Haben Sie mal versucht dem großstädtischen Weihnachtswahnsinn zu entkommen? Mission Impossible, glauben Sie mir.
Es ist November und ich bin auf der Flucht. Call me Dr. Kimble. 

Ich fliehe vor Wham und vor "All I want for Christmas is you".
Vor lauter Angst, die Carey könnte mir eine rote Schleife, aus Satin womöglich, um den Hals binden, hetze ich durch die Vorweihnachtszeit. 
Die schönste des Jahres, soll es sein. Um die Straßenlaternen, von denen bevorzugt in besonders dunklen Gegenden nur jede fünfte funktionsfähig ist, winden sich lebensechte Plastiknadeln. Oh, Straßenlaterne, oh Tannenbaum. Es grünt so grün - halt, stop! Falsche Jahreszeit. 
Zwischen den golden schimmernden Leuchtmitteln, die inzwischen ganze Hausfassaden bedecken, fast als wären sie Efeu, klettert ein lustiger Weihnachtsmann - hohoho - vom vierten in den fünften Stock.
Vor meinem inneren Auge sehe ich automatisch Bruce Willis bei dem Versuch auf dem Rücken des Weihnachtsmannes einen weltvernichtenden Schurken zur Strecke zu bringen, langsam sterben und Danny Glover rappt dazu "Ich bin zu alt für diesen Scheiß." 
Mein inneres Auge ist per se nicht sehr weihnachtlich gestimmt.

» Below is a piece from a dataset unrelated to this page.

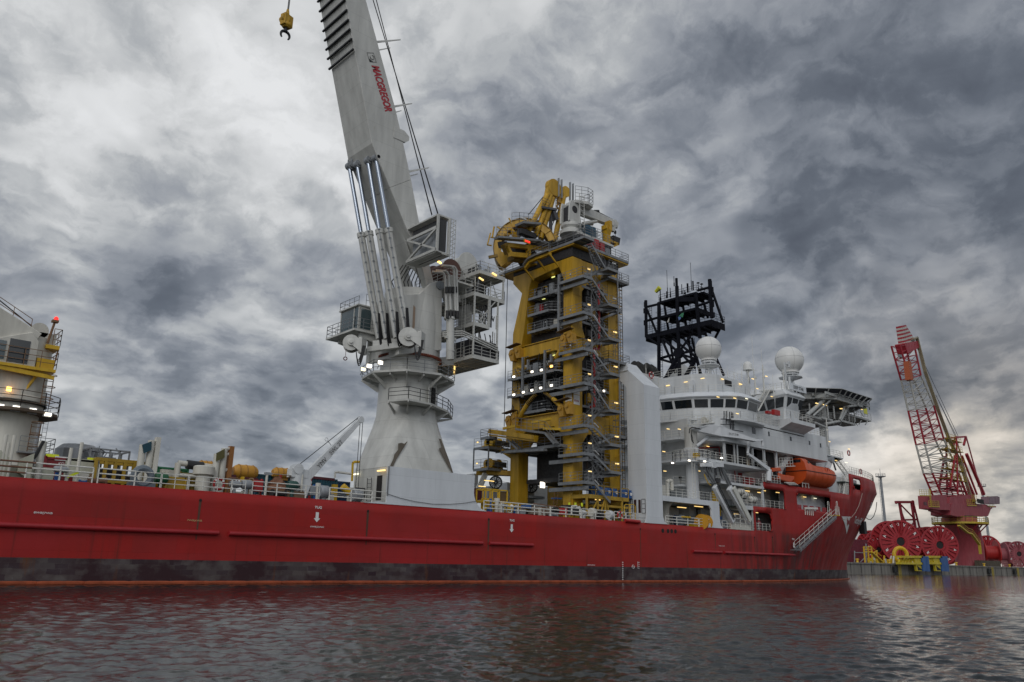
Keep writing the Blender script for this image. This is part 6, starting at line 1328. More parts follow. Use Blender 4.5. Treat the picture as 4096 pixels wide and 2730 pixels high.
def small_masts():
 for px,y0,y1,yy,r in ((3019,1350,1545,66,.05),(3054,1400,1550,65.5,.05),(2939,1468,1520,66,.03),(3094,1500,1565,65,.05),(2910,1463,1500,65,.04),(2584,1435,1490,66,.03),(2968,1455,1510,66,.04)):
  p,q=AY(px,y1,yy),AY(px,y0,yy);b=MB();b.tube(V(p.x,yy,max(p.z-1,26)),V(p.x,yy,q.z),r*.6,n=5);b.tube(V(p.x,yy,max(p.z-1,26)),V(p.x,yy,p.z+(q.z-p.z)*.35),r*1.5,n=5)
  o=b.build('whip_aerial',railwhite,ship)
 for gx,gy,yy in ((395,590,65),(290,600,65),(650,640,64.5),(205,620,66),(1195,1250,63.6)):
  p=AY(*G3(gx,gy),yy);b=MB();b.tube(p-V(0,0,1.5),p+V(0,0,3.2 if gx != 290 else 1.5),.07,n=6);b.beam(p+V(-.6,0,2.3),p+V(.6,0,2.5),.07);b.cbox(p+V(.1,0,1.2),.3,.3,.3);b.build('signal_mast',railwhite,ship)
 p=AY(*G3(660,420),64.6);b=MB();b.beam(V(p.x,64.6,29.7),V(p.x,64.6,p.z+1.4),.22);b.beam(V(p.x,64.6,p.z+1.2),V(p.x+1.2,64.6,p.z+1.3),.15);b.cbox(V(p.x+1.3,64.6,p.z+1.3),.4,.4,1.0);b.tube(V(p.x+1.2,64.6,29.7),V(p.x+1.2,64.6,p.z-.8),.2,n=6);b.build('signal_mast',hw,ship)
 # funnel stubs behind the trunk
 for gx,gy in ((420,70),(470,75),(590,95),(650,115)):
  p=AY(*G2(gx,gy),74);b=MB();pts=[p+V(1.2,0,-3.0),p+V(.6,0,-.8),p+V(-.1,0,0),p+V(-1.0,0,.25)];[b.tube(u,w,.62,n=12) for u,w in zip(pts[:-1],pts[1:])];b.build('exhaust_pipe',M('soot_steel',(.035,.033,.03),.6,dirt=.4),ship,smooth=True)
 p=AY(*G2(560,200),72);b=MB();b.box(p.x-3.5,p.x+5,71,76,22,p.z);b.build('funnel_casing',hw,ship)
 q=AY(*G2(480,130),70.5);e=AY(*G2(700,150),70.5);b=MB();b.box(q.x,e.x,70.3,72,q.z-2.1,q.z-1.9);b.build('landing',hw,ship);b=MB();b.rail([(q.x,70.4,q.z-1.9),(e.x,70.4,q.z-1.9)],1.5,3,1.2,.035);b.build('railing',railwhite,ship)
small_masts()
def helideck():
 hd=thing('helideck','pale octagonal helicopter deck on struts above the bow, with dark safety nets','helideck',(142,74.5,20));z=32.75
 oc=[(136.8,63.5),(148.8,63.5),(153,68),(153,81),(148.8,85.5),(136.8,85.5),(131.5,81),(131.5,68)]
 gw=M('helideck_grey',(.42,.43,.42),.5,dirt=.2)
 def sc(k):return [(142.5+(x-142.5)*k,74.5+(y-74.5)*k) for x,y in oc]
 b=MB();b.prism(sc(.90),'z',z-.75,z-.45);b.build('deck_plate',gw,hd)
 inn,out=sc(.90),sc(1.0)
 for i in range(8):
  j=(i+1) % 8;b=MB();P=[(*inn[i],z-.55),(*inn[j],z-.55),(*out[j],z-.02),(*out[i],z-.02)];Q=[(x,y,zz_-.05) for x,y,zz_ in P];b.hexa(Q+P);net=b.build('safety_net',M('net_mesh',(.05,.055,.07),.8,dirt=.5,scale=12,streak=False),hd)
  b=MB();L=(V(*out[i],0)-V(*out[j],0)).length;n=max(2,round(L/2.0))
  for k in range(n+1):s=k/n;u=V(*inn[i],z-1.2).lerp(V(*inn[j],z-1.2),s);w=V(*out[i],z-.1).lerp(V(*out[j],z-.1),s);b.beam(u,w,.14,.2)
  b.beam(V(*out[i],z),V(*out[j],z),.09);b.build('net_bracket',gw,net)
 b=MB();g=sc(.86)
 for i in range(8):j=(i+1) % 8;b.beam(V(*g[i],z-1.2),V(*g[j],z-1.2),.35,.9)
 b.build('ring_girder',gw,hd)
 b=MB()
 for k in range(9):y=65+2.35*k;b.beam((133.5,y,z-1.0),(151.0,y,z-1.0),.18,.45)
 for k in range(4):x=134.5+5*k;b.beam((x,65,z-1.3),(x,84,z-1.3),.25,.6)
 b.build('floor_beam',gw,hd)
 def st(p,q,r,ya=66,yb_=66):b=MB();b.tube(AY(*HH(*p),ya),AY(*HH(*q),yb_),r,n=10);b.build('strut',gw,hd,smooth=True)
 st((200,870),(780,350),.34,66,67);st((370,890),(770,530),.17);st((770,530),(900,400),.17);st((900,400),(1060,370),.15);st((1090,920),(1060,580),.4,70,70);st((1130,1040),(1370,620),.34);st((1130,1000),(1250,680),.22,65.8,65.8);st((1250,640),(1400,590),.16,65.8,65.8);st((760,1110),(1130,1040),.25);st((430,1080),(720,1210),.2)
 st((1660,460),(1660,590),.14,64.5,64.5);st((1380,620),(1640,590),.22,65,65);st((1470,520),(1480,600),.14,65,65)
 c=AY(*HH(660,1100),68);b=MB();t=AY(*HH(650,580),68);b.tube((c.x,68,21),(c.x,68,t.z+2),.75,n=16);b.build('column',gw,hd,smooth=True)
 for gx,g0,g1,yy in ((780,600,950,66),(955,600,960,66),(1375,680,1050,66),(1530,640,1050,66),(265,540,780,68),(1215,950,1080,68)):p,q=AY(*HH(gx,g0),yy),AY(*HH(gx,g1),yy);b=MB();b.beam(V(p.x,yy,p.z),V(p.x,yy,q.z),.18);b.build('hanger',gw,hd)
 # under-deck walkways
 for pts,yy in ((((370,920),(620,900)),66.5),(((620,900),(940,990)),66.3),(((1180,880),(2020,885)),67.5),(((1200,1050),(1590,1055)),66)):
  p,q=AY(*HH(*pts[0]),yy),AY(*HH(*pts[1]),yy);zz_=(p.z+q.z)/2;b=MB();b.box(p.x,q.x,yy,yy+(2.5 if yy != 67.5 else 12),zz_-.35,zz_);o=b.build('walkway',gw,hd);b=MB();b.rail([(p.x,yy+2.4,zz_),(p.x,yy,zz_),(q.x,yy,zz_),(q.x,yy+2,zz_)],1.15,3,1.4,.03);b.build('railing',gw,o)
 for k in range(6):p=AY(*HH(960+180*k,1130+12*(k % 2)),66.5);b=MB();b.beam(p,p+V(1.2,0,.9),.15,.15);b.build('bracket',gw,hd)
 b=MB();rr=random.Random(3)
 for k in range(16):p=AY(*HH(1540+rr.random()*250,640+rr.random()*170),67+rr.random()*2);b.tube(p,p+V(rr.uniform(-1,1),rr.uniform(-.5,.5),rr.uniform(-1,1)),.06,n=4)
 b.build('foam_monitor',gw,hd)
 p=AY(*HH(1865,745),67.4);b=MB();b.cbox(p,1.5,.06,1.2);b.build('yellow_panel',M('yellow_sign',(.6,.6,.04),.5),hd)
 for gx,gy in ((480,530),(680,570),(740,583),(1200,682),(1275,684),(1155,682),(1860,650),(1760,703)):p=AY(*HH(gx,gy),66.2);b=MB();b.cbox(p,.9 if gx == 480 else .5,.12,.12);b.build('tube_lamp',warmlamp,hd)
 p=AY(*HH(1960,480),65);b=MB();b.beam(p,p-V(0,0,1.6),.12);b.build('hanger',black,hd)
 p=AY(*HH(1575,1060),66);q=AY(*HH(1640,1165),66);b=MB();b.beam(p,q,.08);b.build('hanger',black,hd)
helideck()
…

Das mag daran liegen, that I'm not driving home for Christmas either, obwohl es damals, als die Kinderaugen noch leuchteten und ich jedes Jahr aufs Neue hätte schwören können, Santa Clause - bevor ein politisch nicht korrekter Getränke-Magnat eine absurdere Kunstfigur aus dem Mann vom Nordpol machte, als Tim Allen es je gekonnt haben würde - sei an unserem Haus vorbeigerauscht, ein schöne Bescherung war.
Die Aussicht allerdings zwischen Weihnachtshektikern und Weihnachtsphobikern, deren jährliches Zusammentreffen etwas von flirting with disaster hat, deren Jagd nach dem letzten und überteuerten Tannenbaum von Erfolg gekrönt war, aber nur um das Prachtstück nicht fest genug auf das Autodach zu binden, so dass die A7 spätestens um 12 Uhr 30 am 23. Dezember für mehrere Stunden voll gesperrt werden muss, auch nur in derselben Zeitzone zu verweilen, beschert mir schlimmere Alpträume als sie sich Rosemaries Baby ausdenken könnte.

Während die Stadt sich also schmückt, Außentemperaturen zwischen 10 und 15 Grad mehr von Herbst und Erntedank künden als von Schneemännern und Glühwein, eröffnen unerschrocken allerorten Weihnachtsmärkte. Zwischen den den Buden und der Glühwein-geschwängerten Luft sammeln sich Menschentrauben, diesen verzückt-entrückt-glasierten Ausdruck im Gesicht, als wären sie kandierte Äpfel. 
Derweil ducke ich mich im Supermarkt gerade noch rechtzeitig hinter eine Wand aus Spekulatius, um kampflustigen Zimtsternen zu entgehen. Zimtsterne sind die wahren Namensgeber für George Lukas Todesstern.
Ich widerstehe der Versuchung, einen Panic Room aus Adventskalendern zu bauen und weiche in letzter Sekunde den lockenden Christbaumkugeln aus. Wie schön sich alles darin spiegel -lein, Spieglein an der Wand - sieh da nicht hin! 
Ein Spießrutenlauf um rotnasige Rentiere und Mistelzweige herum - hohoho, catch me if you can.

So unauffällig wie möglich schlängele ich mich durch Lametta-Tentakel, an der Armee der Finsternis aus Geschenkpapierrollen vorbei. 
Aus den hell erleuchteten Geschäften strömen Menschen, bepackt mit Tüten und Tand. 
Gerade erst hat mir eine aufdringliche Werbung einreden wollen, ein Wassersprudler sei das (!) perfekte Weihnachtsgeschenk. Natürlich. Für Mutti ein Sprudelgerät und Vati bekommt dieses Jahr etwas Ausgefallens statt der üblichen Socken: Weihnachtsbier. Gleich einen ganzen Kasten. 

Kling, Glöckchen, Klinge-linge-beutel. Für die Bedürftigen ist in der beginnenden schönsten Zeit des Jahres nichts übrig; wir haben längst vergessen oder nie wirklich gewusst, worum es in der Weihnachtszeit geht.
Besinnlich und langsam zerbröselt mein zartbitteres Lebkuchenherz in der Vorweihnachtszeit.